Lanier’s editorial comes amid repeated calls throughout the U.S. to remove public monuments connected to slavery and the Confederacy. On Sunday, a statue of Jefferson was defaced and pulled down outside a school named after him in Portland, Oregon, after an evening of protests. 

Other odes to Jefferson in public areas include the University of Virginia’s statue — defaced in 2018 — as well as the statue of Jefferson in the U.S. Capitol Rotunda in Washington, D.C., the entire Jefferson Memorial, and countless other smaller monuments throughout the country.

On Thursday, members of the New York City Council wrote a letter to Mayor Bill de Blasio urging the removal of a Thomas Jefferson statue in City Hall.

“The statue of Thomas Jefferson in the City Council Chambers is inappropriate and serves as a constant reminder of the injustices that have plagued communities of color since the inception of our country,” reads the letter, signed by Speaker Corey Johnson and four other members of the council. “Jefferson is America’s most noted slave holder … and a scholar who maintained that Blacks were inferior to whites.”

During his lifetime, Jefferson “made some legislative attempts against slavery and at times bemoaned its existence, [but] he also profited directly from the institution of slavery and wrote that he suspected Black people to be inferior to white people,” according to the Thomas Jefferson Foundation. 
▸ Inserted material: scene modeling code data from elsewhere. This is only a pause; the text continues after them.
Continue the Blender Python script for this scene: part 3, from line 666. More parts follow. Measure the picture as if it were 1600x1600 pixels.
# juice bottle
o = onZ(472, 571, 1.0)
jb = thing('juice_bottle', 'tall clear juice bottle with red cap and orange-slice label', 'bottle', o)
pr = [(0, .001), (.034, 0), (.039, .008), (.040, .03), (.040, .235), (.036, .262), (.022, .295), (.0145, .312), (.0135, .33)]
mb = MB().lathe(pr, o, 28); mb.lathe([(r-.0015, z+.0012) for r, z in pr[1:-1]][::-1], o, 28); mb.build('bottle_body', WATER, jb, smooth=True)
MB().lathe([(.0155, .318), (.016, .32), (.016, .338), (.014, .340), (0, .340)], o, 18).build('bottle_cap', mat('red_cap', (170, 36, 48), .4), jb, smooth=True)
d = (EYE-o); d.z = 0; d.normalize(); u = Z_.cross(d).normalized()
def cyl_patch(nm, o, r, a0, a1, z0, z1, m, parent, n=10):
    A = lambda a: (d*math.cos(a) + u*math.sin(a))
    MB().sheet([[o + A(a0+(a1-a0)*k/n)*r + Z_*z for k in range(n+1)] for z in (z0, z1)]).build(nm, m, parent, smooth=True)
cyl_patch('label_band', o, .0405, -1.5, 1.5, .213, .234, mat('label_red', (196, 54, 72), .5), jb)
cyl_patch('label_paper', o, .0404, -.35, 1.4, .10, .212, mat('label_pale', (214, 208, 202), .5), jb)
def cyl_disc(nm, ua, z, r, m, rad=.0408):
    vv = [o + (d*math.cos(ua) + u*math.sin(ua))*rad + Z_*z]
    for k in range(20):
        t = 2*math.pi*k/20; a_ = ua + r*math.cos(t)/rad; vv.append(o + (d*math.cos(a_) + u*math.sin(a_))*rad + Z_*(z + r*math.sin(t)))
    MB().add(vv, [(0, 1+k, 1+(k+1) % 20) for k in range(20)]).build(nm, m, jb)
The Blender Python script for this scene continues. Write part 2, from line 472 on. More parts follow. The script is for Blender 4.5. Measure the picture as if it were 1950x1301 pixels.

The paternity of Hemings’ six children, previously the subject of debate by historians, is now considered a “settled historical matter” by the Thomas Jefferson Foundation. Prior to the 2018 opening of a curated section of Monticello estate dedicated to Hemings, the foundation issued a statement citing a “considerable body of evidence stretching from 1802 to 1873 (and beyond) [describing] Thomas Jefferson as the father of Sally Hemings’s children.”